We all know about Microsoft's latest OS, so I won't rehash. A lot of us intensely dislike it, to put it politely. Those of us who can, use other operating systems. This is Soylent, so let's focus on the one that is the most important to us: Linux.
I have been using Windows as my OS since right after Atari times. A few years ago I bought an ARM (ARMHF/ARMv7) netbook and put Lubuntu on it. I had problems with my first Linux experience, mainly in the area of installing software: missing packages in Synaptic, small dependency hells, installing a package at a time by hand, some broken stuff. I put it down mainly to the architecture I have been using, which can't be supported as well as x86-64.
Now, we all know that no software is perfect, and neither is Linux, even though it is now my main OS. We support it in spirit and financially, but there is always room for improvement.
So, the question is: What are your problems with Linux and how can we fix them? How do we better it? Maybe it's filesystems, maybe it's the famous/infamous systemd. Let's have at it.
(Score: 1, Interesting) by Anonymous Coward on Wednesday February 22 2017, @03:46PM
The distros are the products. Linux, the kernel, or GNU, the base userland, or X11 (and omg Wayland run for the hills, not!, works fine for me and any day now Nvidia will play nice and I'll switch from X to Wayland and be done with it but no hardware accel won't fly for me), the display manager, or Gnome (fuck Mir)/KDE (Wayland?)/XFCE (yay Wayland!)/Mate (Wayland?)/IceWM/WindowMaker/Enlightenment (yay Wayland!)/RatPoison/XMonad/whathaveyou, the desktop environment, or whatever else are not "products" the way you're talking about a product.

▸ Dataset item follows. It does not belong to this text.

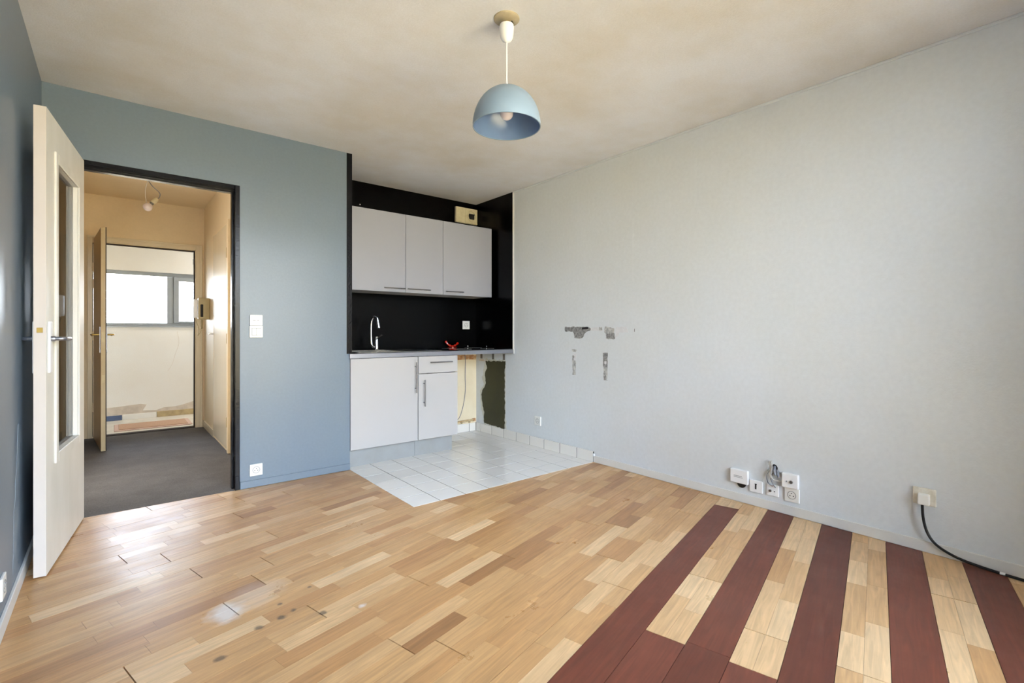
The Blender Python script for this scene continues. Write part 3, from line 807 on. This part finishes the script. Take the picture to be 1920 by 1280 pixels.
# door mat in the corridor
dm = thing('door_mat', 'brown coir doormat with pale border outside the entrance door', 'doormat', (-2.76, 3.28, 0))
O = tuple(dm.location)
MB(O).box(-3.12, -2.40, 3.05, 3.52, .0005, .010, .003).build('mat_border', M['mat_edge'], dm)
MB(O).box(-3.08, -2.44, 3.09, 3.48, .010, .016, .002).build('coir_pile', M['mat'], dm)

# ---------------------------------------------------------------- kitchenette
YF = -0.004        # front face of the base doors
def bar_handle(p0, p1, out, mat, parent, o, r=.005, name='handle'):
    p0, p1, out = Vector(p0), Vector(p1), Vector(out)
    d = (p1-p0).normalized()
    h = MB(o); h.tube([p0+out, p1+out], r, 10, 1)
    for k in (.14, .86):
        q = p0.lerp(p1, k); h.tube([q, q+out], r*.8, 8, 1)
    return h.build(name, M[mat], parent, smooth=True)
c1 = thing('base_cabinet', 'wide white base cabinet with one door below the tap', 'cabinet', (-1.37, .3, 0), 'white base cabinets under the worktop')
O = tuple(c1.location)
f = MB(O)
f.box(-1.669, -1.653, YF+.019, .56, .146, .877).box(-1.088, -1.072, YF+.019, .56, .146, .877).box(-1.653, -1.088, YF+.019, .56, .146, .162).box(-1.653, -1.088, .548, .56, .162, .877)
f.build('carcass', M['carcass'], c1)
dr = MB(O).box(-1.668, -1.0745, YF, YF+.018, .149, .875, .0015).build('door', M['lam_white'], c1)
bar_handle((-1.101, YF, .565), (-1.101, YF, .83), (0, -.03, 0), 'dark_steel', dr, O)
MB(O).box(-1.669, -1.072, .062, .078, .001, .146).build('kickboard', M['kick'], c1)
c2 = thing('base_cabinet', 'narrow white base cabinet with a drawer over a door', 'cabinet', (-.87, .3, 0), 'white base cabinets under the worktop')
O = tuple(c2.location)
f = MB(O)
f.box(-1.070, -1.054, YF+.019, .56, .146, .877).box(-.682, -.666, YF+.019, .56, .146, .877).box(-1.054, -.682, YF+.019, .56, .146, .162).box(-1.054, -.682, .548, .56, .162, .877)
f.build('carcass', M['carcass'], c2)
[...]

I consider that a feature. I would never want to use a "product." "Products" fit somebody else's needs and solve somebody else's problems. That's fine for most people since as far as I can tell the masses are just being simulated by the Matrix--and not a very detailed simulation at that!--so they have everyman's problems and everyman's needs and want everyman's product.
You're possibly looking for Ubuntu, tho as we've seen Ubuntu exists to address Canonical's concerns first and foremost ($$$$$$$$$). I haven't tried Mint but I see it recommended regularly. Those are products. Those have marketing. Those are aimed at being complete without being bloated (lol not bloated and Ubuntu in the same paragraph!) While those offer alternative apps, if you install Ubuntu at least, what does it give you? Totem? You'll use Totem to play DVDs and you'll like it. Want to browse the web? If they chose Chromium for you, you'll use Chromium and like it. You won't have the consternation of deciding whether Firefox, Vivaldi, Palemoon, Midori, eLinks, Konqueror (is that still around as a web browser?), etc fit your needs better than Chromium.
And yeah, I've seen systemd boot blazing fast tho it'll never be install on my box. But Ubuntu's decided you want systemd and it makes their product work, so whatever. I've read the horror stories but that's their product. You'll have Mir and you'll like it. You won't even need to worry about Totem having support for X11 or Wayland "just in case", because Mir is part of the product.
(I have no idea how Ubuntu is put together these days so Im not trying to be 100% technical accurate about what ldd /usr/bin/totem is going to spit out.)
One coherent whole.
That does what somebody else wants it to do.
(Score: 2) by Runaway1956 on Wednesday February 22 2017, @05:24PM
""Products" fit somebody else's needs and solve somebody else's problems." "That does what somebody else wants it to do."
Interesting point of view. One I've never really considered. Sure, I've danced all around that point of view. And, yes, that's a very large part of why I don't like Windows. But, I've never thought it through to those terms. Modding up for visibility.
(Score: 2) by joshuajon on Wednesday February 22 2017, @07:57PM
Sure, some people would prefer to roll their own. And some people build cars from parts. For most people it's ok to pick one from a major manufacturer.